(Description of the task)
Copy out each line that has "More" in it.
+++ Stored rows +++
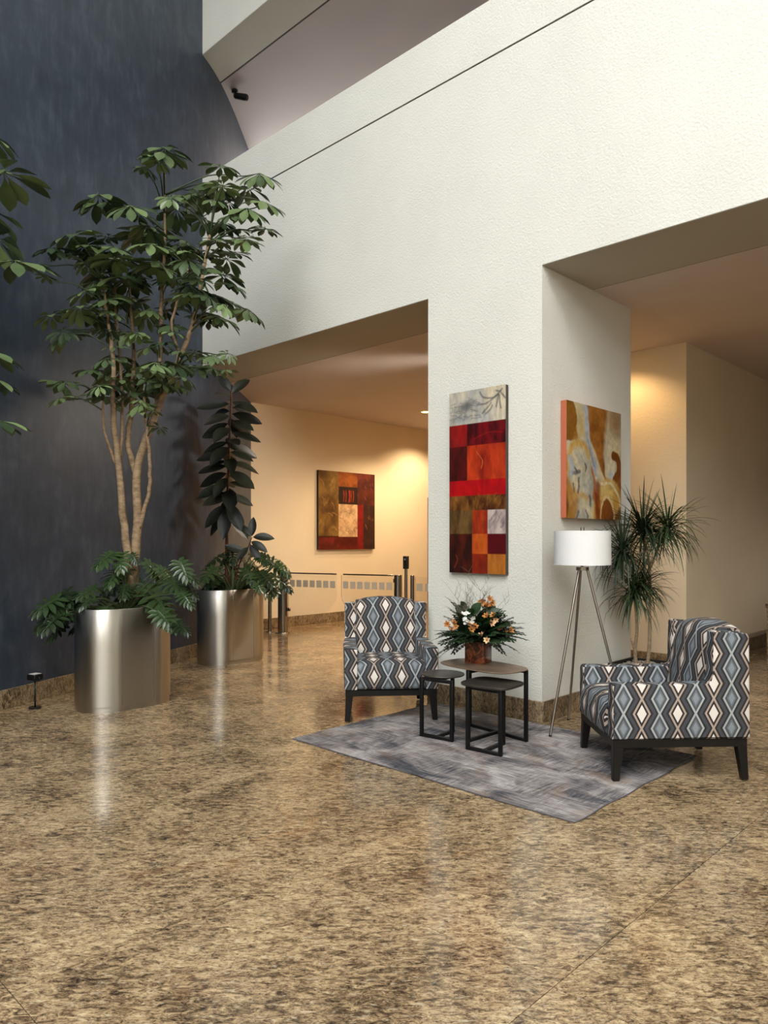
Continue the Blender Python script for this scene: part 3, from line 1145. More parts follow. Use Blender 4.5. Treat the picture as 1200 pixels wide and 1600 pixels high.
def art_blocks_square():
    W_, H_ = 120, 120
    rs = np.random.RandomState(5)
    U, V = np.meshgrid(np.linspace(0, 1, W_), np.linspace(0, 1, H_))
    a, b = fbm(rs, W_, H_, 4, 4), fbm(rs, W_, H_, 9, 3)
    img = np.zeros((H_, W_, 3))
    fill(img, U, V, 0, .34, 0, .83, (92, 60, 24), (146, 112, 58), a)
    fill(img, U, V, .34, .675, 0, .19, (132, 66, 26), (166, 92, 40), b)
    fill(img, U, V, .34, .675, .19, .415, (44, 28, 22), (60, 36, 28), a)
    fill(img, U, V, .34, .675, .415, .835, (222, 188, 146), (200, 160, 120), b)
    fill(img, U, V, .675, 2, 0, .42, (80, 34, 28), (124, 54, 36), a)
    fill(img, U, V, .675, .785, .42, 2, (140, 30, 26), (124, 26, 24), a)
    fill(img, U, V, .785, 2, .42, 2, (56, 34, 28), (74, 44, 36), b)
    fill(img, U, V, 0, .675, .835, 2, (84, 22, 14), (120, 36, 22), b)
    for x in (.43, .47, .53, .56, .60):
        stroke(img, U, V, [(x, .24), (x + .006, .31), (x - .004, .38)], .018 if x == .53 else .009, L3((196, 66, 34)), 0.8, 0.8)
    for k in range(16):
        x, y = .02 + rs.rand() * .28, .05 + rs.rand() * .72
        an = rs.uniform(0, 2)
        stroke(img, U, V, [(x, y), (x + .04 * math.cos(an), y + .04 * math.sin(an)), (x + .09 * math.cos(an + .3), y + .09 * math.sin(an + .3))], .010, L3((188, 148, 84)), 0.8, 0.55)
    for k in range(16):
        x, y = .36 + rs.rand() * .28, .45 + rs.rand() * .34
        an = rs.uniform(0, 6)
        stroke(img, U, V, [(x, y), (x + .05 * math.cos(an), y + .05 * math.sin(an)), (x + .07 * math.cos(an + 1), y + .07 * math.sin(an + 1))], .008, L3((136, 92, 70)), 0.8, 0.6)
    for k in range(14):
        x, y = .8 + rs.rand() * .17, .05 + rs.rand() * .8
        stroke(img, U, V, [(x, y), (x + .02, y + .03)], .006, L3((190, 120, 80)), 0.7, 0.5)
    c_ = fbm(rs, W_, H_, 18, 3)
    img *= (0.45 + 0.75 * c_)[..., None]
    return img


def art_flowing():
    W_, H_ = 150, 150
    rs = np.random.RandomState(8)
    U, V = np.meshgrid(np.linspace(0, 1, W_), np.linspace(0, 1, H_))
    a, b = fbm(rs, W_, H_, 4, 5), fbm(rs, W_, H_, 10, 4)
    k = smoothstep(.3, .7, a)[..., None]
    base = L3((120, 66, 18)) * (1 - k) + L3((178, 116, 46)) * k
    img = base.copy()
    kb = smoothstep(.35, .65, b)[..., None]
    cream = L3((222, 204, 162)) * (1 - kb) + L3((198, 186, 160)) * kb
    ivory = L3((214, 212, 202)) * (1 - kb) + L3((226, 208, 168)) * kb
    blue = L3((170, 182, 198))
    ochre = L3((196, 146, 64)) * (1 - k) + L3((222, 184, 108)) * k
    w = (a - .5) * .08
    Uw, Vw = U + w, V + w
    # right upper veil and swirl
    stroke(img, Uw, Vw, [(.98, -.05), (.90, .10), (.87, .26), (.84, .40)], .22, cream, 0.35, 0.9)
    ellipse(img, Uw, Vw, (.90, .08), (.24, .22), L3((150, 108, 58)), 0.8, 0.75, 0.3, b)
    stroke(img, Uw, Vw, [(.84, .34), (.77, .46), (.77, .56), (.84, .61)], .11, cream, 0.35)
    ellipse(img, Uw, Vw, (.80, .54), (.085, .13), ivory, 0.3)
    stroke(img, Uw, Vw, [(.84, .40), (.93, .43), (.95, .54), (.88, .64)], .05, L3((126, 70, 20)), 0.3)
    # river of pale paint
    stroke(img, Uw, Vw, [(.20, -.05), (.27, .10), (.29, .24), (.33, .36), (.45, .50), (.53, .62), (.62, .72)], .12, cream, 0.3)
    ellipse(img, Uw, Vw, (.24, .20), (.10, .22), L3((206, 178, 112)), 0.9, 0.8, -0.2, b)
    stroke(img, Uw, Vw, [(.0, .405), (.14, .40), (.28, .36)], .075, ivory, 0.25)
    stroke(img, Uw, Vw, [(.35, .05), (.36, .28), (.43, .42), (.50, .54)], .055, blue, 0.9, 0.9)
    stroke(img, Uw, Vw, [(.18, .40), (.32, .37), (.44, .46), (.52, .62)], .045, blue, 0.9, 0.85)
    stroke(img, Uw, Vw, [(.36, .30), (.42, .42), (.49, .54)], .014, L3((120, 140, 172)), 0.8, 0.7)
    ellipse(img, Uw, Vw, (.0, .15), (.19, .20), L3((146, 98, 32)), 0.12)
    # lower bulge
    ellipse(img, Uw, Vw, (.76, .80), (.27, .19), ochre, 0.25)
    ellipse(img, Uw, Vw, (.66, .72), (.16, .08), L3((226, 196, 128)), 0.9, 0.7, 0.3)
    stroke(img, Uw, Vw, [(.50, .62), (.62, .685), (.80, .68), (.93, .76), (.98, .86)], .022, L3((238, 220, 174)), 0.6, 0.8)
    ellipse(img, Uw, Vw, (.73, .96), (.14, .16), L3((232, 200, 140)), 0.06)
    ellipse(img, Uw, Vw, (.73, .97), (.122, .145), L3((138, 76, 24)), 0.1)
    stroke(img, Uw, Vw, [(.54, .70), (.53, .86), (.52, 1.05)], .10, L3((142, 62, 24)), 0.8, 0.85)
    # pale lower left field, long and irregular, running off the bottom edge
    k2 = smoothstep(.35, .65, fbm(rs, W_, H_, 7, 4))[..., None]
    mott = L3((222, 208, 172)) * (1 - k2) + L3((182, 182, 172)) * k2
    stroke(img, Uw, Vw, [(.22, .52), (.22, .66), (.24, .80), (.30, 1.04)], .245, L3((214, 172, 92)), 0.25)
    stroke(img, Uw, Vw, [(.22, .54), (.22, .66), (.27, .84), (.30, 1.04)], .20, L3((222, 208, 172)), 0.4)
    m = 1 - smoothstep(.6, 1.0, np.hypot((Uw - .24) / .26, (Vw - .74) / .40))
    img[:] = img * (1 - .8 * m[..., None]) + mott * (.8 * m[..., None])
    stroke(img, Uw, Vw, [(.39, .52), (.42, .66), (.40, .80)], .07, L3((172, 172, 160)), 0.9, 0.8)
    stroke(img, Uw, Vw, [(.44, .56), (.48, .70), (.45, .80)], .035, L3((176, 92, 38)), 0.9, 0.8)
    stroke(img, Uw, Vw, [(.02, .76), (.12, .84), (.05, 1.0)], .12, L3((186, 130, 48)), 0.7, 0.85)
    stroke(img, Uw, Vw, [(.12, .80), (.24, .78), (.36, .82)], .05, L3((210, 168, 96)), 0.9, 0.8)
    dk = L3((78, 80, 94))
    for p, w_ in (([(.10, .61), (.16, .585), (.22, .60)], .028), ([(.13, .57), (.17, .60)], .022), ([(.31, .53), (.315, .59)], .020), ([(.21, .66), (.205, .76)], .026), ([(.395, .80), (.405, .87)], .026), ([(.20, .94), (.16, 1.0)], .03), ([(.11, .70), (.12, .76)], .016), ([(.33, .93), (.36, .99)], .018)):
        q_ = [p[0], ((p[0][0] + p[-1][0]) / 2 + .008, (p[0][1] + p[-1][1]) / 2), p[-1]]
        stroke(img, U + (b - .5) * .07, V + (a - .5) * .07, q_, w_, dk, 0.8, 0.75)
    stroke(img, Uw, Vw, [(.06, .50), (.10, .56), (.07, .62)], .05, blue, 0.9, 0.7)
    img *= ((0.72 + 0.30 * b) * (0.74 + 0.52 * fbm(rs, W_, H_, 24, 3)))[..., None]
    return img


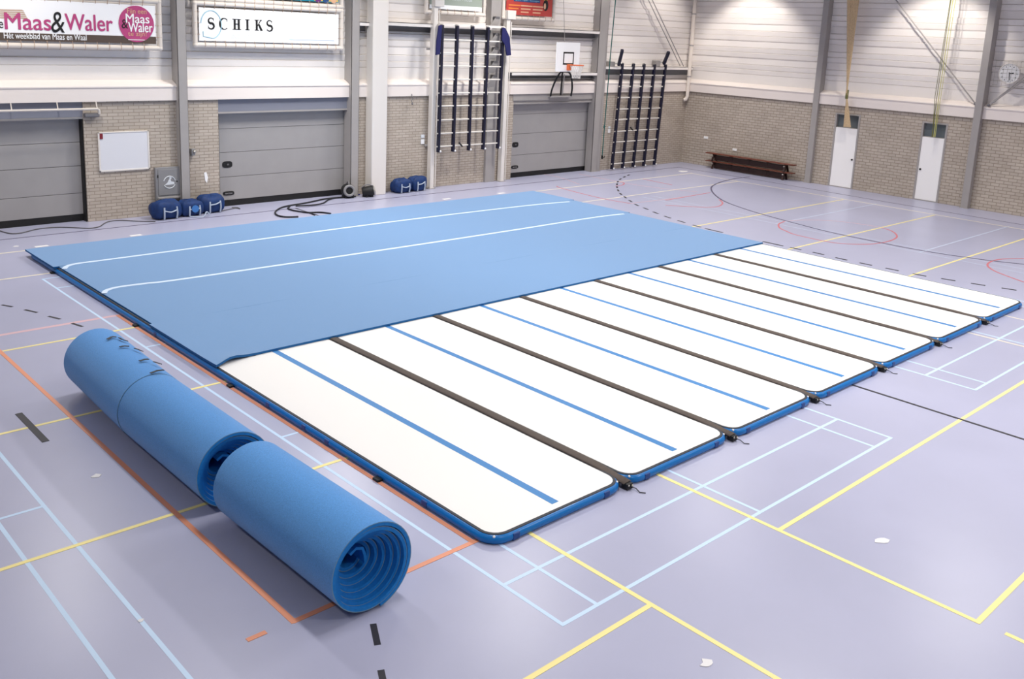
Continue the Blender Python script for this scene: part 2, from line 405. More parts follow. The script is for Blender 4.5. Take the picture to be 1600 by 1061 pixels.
+++
(Solution for this problem)
Continue the Blender Python script for this scene: part 3, from line 1145. More parts follow. Use Blender 4.5. Treat the picture as 1200 pixels wide and 1600 pixels high.
Continue the Blender Python script for this scene: part 2, from line 405. More parts follow. The script is for Blender 4.5. Take the picture to be 1600 by 1061 pixels.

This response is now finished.